--- Source excerpt ---

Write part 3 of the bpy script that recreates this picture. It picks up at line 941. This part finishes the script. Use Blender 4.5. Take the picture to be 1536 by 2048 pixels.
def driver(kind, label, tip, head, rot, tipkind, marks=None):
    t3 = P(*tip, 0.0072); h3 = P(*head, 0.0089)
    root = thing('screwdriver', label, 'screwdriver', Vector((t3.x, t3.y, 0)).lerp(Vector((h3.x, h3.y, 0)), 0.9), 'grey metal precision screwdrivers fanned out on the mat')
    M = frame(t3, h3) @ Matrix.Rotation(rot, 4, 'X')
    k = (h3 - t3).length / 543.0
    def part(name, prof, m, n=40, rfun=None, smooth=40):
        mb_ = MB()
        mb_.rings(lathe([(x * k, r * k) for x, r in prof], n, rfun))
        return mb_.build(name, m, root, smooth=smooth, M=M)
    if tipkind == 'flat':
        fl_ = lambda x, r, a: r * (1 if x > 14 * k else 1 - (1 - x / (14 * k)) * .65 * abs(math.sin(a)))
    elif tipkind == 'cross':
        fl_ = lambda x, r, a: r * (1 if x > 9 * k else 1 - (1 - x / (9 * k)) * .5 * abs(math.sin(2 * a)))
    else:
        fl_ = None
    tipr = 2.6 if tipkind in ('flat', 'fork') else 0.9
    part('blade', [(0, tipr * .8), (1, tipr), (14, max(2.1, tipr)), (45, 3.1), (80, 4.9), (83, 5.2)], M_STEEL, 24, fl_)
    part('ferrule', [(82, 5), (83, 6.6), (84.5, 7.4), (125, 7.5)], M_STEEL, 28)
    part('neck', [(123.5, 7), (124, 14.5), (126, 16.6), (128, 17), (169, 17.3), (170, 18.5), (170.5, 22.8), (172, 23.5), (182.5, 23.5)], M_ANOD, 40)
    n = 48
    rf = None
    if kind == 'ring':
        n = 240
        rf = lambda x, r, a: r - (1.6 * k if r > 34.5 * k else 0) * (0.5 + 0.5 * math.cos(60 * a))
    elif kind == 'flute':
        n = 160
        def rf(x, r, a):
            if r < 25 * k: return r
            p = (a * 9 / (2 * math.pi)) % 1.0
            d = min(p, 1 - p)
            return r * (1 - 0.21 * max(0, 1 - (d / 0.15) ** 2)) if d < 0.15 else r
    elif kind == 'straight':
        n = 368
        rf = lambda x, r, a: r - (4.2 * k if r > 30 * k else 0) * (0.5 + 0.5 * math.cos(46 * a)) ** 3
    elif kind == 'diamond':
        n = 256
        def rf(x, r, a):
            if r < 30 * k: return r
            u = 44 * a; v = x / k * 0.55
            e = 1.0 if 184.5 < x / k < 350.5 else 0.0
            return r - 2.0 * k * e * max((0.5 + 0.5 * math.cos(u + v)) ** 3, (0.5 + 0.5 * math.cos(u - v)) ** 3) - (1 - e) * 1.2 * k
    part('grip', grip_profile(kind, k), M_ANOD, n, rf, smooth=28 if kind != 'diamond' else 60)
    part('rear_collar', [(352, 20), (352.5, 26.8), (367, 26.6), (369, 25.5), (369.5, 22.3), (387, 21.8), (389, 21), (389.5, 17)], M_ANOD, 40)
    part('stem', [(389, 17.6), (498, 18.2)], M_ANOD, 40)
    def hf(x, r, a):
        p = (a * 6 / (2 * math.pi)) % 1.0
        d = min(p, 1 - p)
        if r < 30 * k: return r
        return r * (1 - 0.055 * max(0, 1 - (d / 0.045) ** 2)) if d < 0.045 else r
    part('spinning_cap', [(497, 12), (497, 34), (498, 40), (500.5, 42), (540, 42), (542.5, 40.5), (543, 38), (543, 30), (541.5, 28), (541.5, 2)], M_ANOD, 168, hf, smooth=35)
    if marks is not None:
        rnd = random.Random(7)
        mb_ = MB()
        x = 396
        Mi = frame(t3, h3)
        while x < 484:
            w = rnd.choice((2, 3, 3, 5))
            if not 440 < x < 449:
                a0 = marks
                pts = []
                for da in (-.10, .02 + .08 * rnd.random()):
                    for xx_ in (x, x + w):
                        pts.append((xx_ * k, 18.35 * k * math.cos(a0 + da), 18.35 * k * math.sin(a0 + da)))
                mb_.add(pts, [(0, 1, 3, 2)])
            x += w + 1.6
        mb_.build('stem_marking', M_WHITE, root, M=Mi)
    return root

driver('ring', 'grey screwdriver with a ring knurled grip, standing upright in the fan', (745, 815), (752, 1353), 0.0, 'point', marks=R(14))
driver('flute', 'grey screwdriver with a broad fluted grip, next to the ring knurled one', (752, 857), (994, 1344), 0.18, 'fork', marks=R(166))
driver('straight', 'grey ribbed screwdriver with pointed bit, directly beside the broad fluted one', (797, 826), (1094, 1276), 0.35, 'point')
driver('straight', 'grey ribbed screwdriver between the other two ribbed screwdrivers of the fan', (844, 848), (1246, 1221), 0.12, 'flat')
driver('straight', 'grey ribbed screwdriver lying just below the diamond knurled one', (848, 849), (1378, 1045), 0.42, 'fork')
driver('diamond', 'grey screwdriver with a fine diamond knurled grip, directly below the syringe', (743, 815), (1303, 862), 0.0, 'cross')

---

→ **Set task**: Copy out all of the data exactly, leaving nothing out.

→ **Finished exercise**:
Write part 3 of the bpy script that recreates this picture. It picks up at line 941. This part finishes the script. Use Blender 4.5. Take the picture to be 1536 by 2048 pixels.
def driver(kind, label, tip, head, rot, tipkind, marks=None):
    t3 = P(*tip, 0.0072); h3 = P(*head, 0.0089)
    root = thing('screwdriver', label, 'screwdriver', Vector((t3.x, t3.y, 0)).lerp(Vector((h3.x, h3.y, 0)), 0.9), 'grey metal precision screwdrivers fanned out on the mat')
    M = frame(t3, h3) @ Matrix.Rotation(rot, 4, 'X')
    k = (h3 - t3).length / 543.0
    def part(name, prof, m, n=40, rfun=None, smooth=40):
        mb_ = MB()
        mb_.rings(lathe([(x * k, r * k) for x, r in prof], n, rfun))
        return mb_.build(name, m, root, smooth=smooth, M=M)
    if tipkind == 'flat':
        fl_ = lambda x, r, a: r * (1 if x > 14 * k else 1 - (1 - x / (14 * k)) * .65 * abs(math.sin(a)))
    elif tipkind == 'cross':
        fl_ = lambda x, r, a: r * (1 if x > 9 * k else 1 - (1 - x / (9 * k)) * .5 * abs(math.sin(2 * a)))
    else:
        fl_ = None
    tipr = 2.6 if tipkind in ('flat', 'fork') else 0.9
    part('blade', [(0, tipr * .8), (1, tipr), (14, max(2.1, tipr)), (45, 3.1), (80, 4.9), (83, 5.2)], M_STEEL, 24, fl_)
    part('ferrule', [(82, 5), (83, 6.6), (84.5, 7.4), (125, 7.5)], M_STEEL, 28)
    part('neck', [(123.5, 7), (124, 14.5), (126, 16.6), (128, 17), (169, 17.3), (170, 18.5), (170.5, 22.8), (172, 23.5), (182.5, 23.5)], M_ANOD, 40)
    n = 48
    rf = None
    if kind == 'ring':
        n = 240
        rf = lambda x, r, a: r - (1.6 * k if r > 34.5 * k else 0) * (0.5 + 0.5 * math.cos(60 * a))
    elif kind == 'flute':
        n = 160
        def rf(x, r, a):
            if r < 25 * k: return r
            p = (a * 9 / (2 * math.pi)) % 1.0
            d = min(p, 1 - p)
            return r * (1 - 0.21 * max(0, 1 - (d / 0.15) ** 2)) if d < 0.15 else r
    elif kind == 'straight':
        n = 368
        rf = lambda x, r, a: r - (4.2 * k if r > 30 * k else 0) * (0.5 + 0.5 * math.cos(46 * a)) ** 3
    elif kind == 'diamond':
        n = 256
        def rf(x, r, a):
            if r < 30 * k: return r
            u = 44 * a; v = x / k * 0.55
            e = 1.0 if 184.5 < x / k < 350.5 else 0.0
            return r - 2.0 * k * e * max((0.5 + 0.5 * math.cos(u + v)) ** 3, (0.5 + 0.5 * math.cos(u - v)) ** 3) - (1 - e) * 1.2 * k
    part('grip', grip_profile(kind, k), M_ANOD, n, rf, smooth=28 if kind != 'diamond' else 60)
    part('rear_collar', [(352, 20), (352.5, 26.8), (367, 26.6), (369, 25.5), (369.5, 22.3), (387, 21.8), (389, 21), (389.5, 17)], M_ANOD, 40)
    part('stem', [(389, 17.6), (498, 18.2)], M_ANOD, 40)
    def hf(x, r, a):
        p = (a * 6 / (2 * math.pi)) % 1.0
        d = min(p, 1 - p)
        if r < 30 * k: return r
        return r * (1 - 0.055 * max(0, 1 - (d / 0.045) ** 2)) if d < 0.045 else r
    part('spinning_cap', [(497, 12), (497, 34), (498, 40), (500.5, 42), (540, 42), (542.5, 40.5), (543, 38), (543, 30), (541.5, 28), (541.5, 2)], M_ANOD, 168, hf, smooth=35)
    if marks is not None:
        rnd = random.Random(7)
        mb_ = MB()
        x = 396
        Mi = frame(t3, h3)
        while x < 484:
            w = rnd.choice((2, 3, 3, 5))
            if not 440 < x < 449:
                a0 = marks
                pts = []
                for da in (-.10, .02 + .08 * rnd.random()):
                    for xx_ in (x, x + w):
                        pts.append((xx_ * k, 18.35 * k * math.cos(a0 + da), 18.35 * k * math.sin(a0 + da)))
                mb_.add(pts, [(0, 1, 3, 2)])
            x += w + 1.6
        mb_.build('stem_marking', M_WHITE, root, M=Mi)
    return root

driver('ring', 'grey screwdriver with a ring knurled grip, standing upright in the fan', (745, 815), (752, 1353), 0.0, 'point', marks=R(14))
driver('flute', 'grey screwdriver with a broad fluted grip, next to the ring knurled one', (752, 857), (994, 1344), 0.18, 'fork', marks=R(166))
driver('straight', 'grey ribbed screwdriver with pointed bit, directly beside the broad fluted one', (797, 826), (1094, 1276), 0.35, 'point')
driver('straight', 'grey ribbed screwdriver between the other two ribbed screwdrivers of the fan', (844, 848), (1246, 1221), 0.12, 'flat')
driver('straight', 'grey ribbed screwdriver lying just below the diamond knurled one', (848, 849), (1378, 1045), 0.42, 'fork')
driver('diamond', 'grey screwdriver with a fine diamond knurled grip, directly below the syringe', (743, 815), (1303, 862), 0.0, 'cross')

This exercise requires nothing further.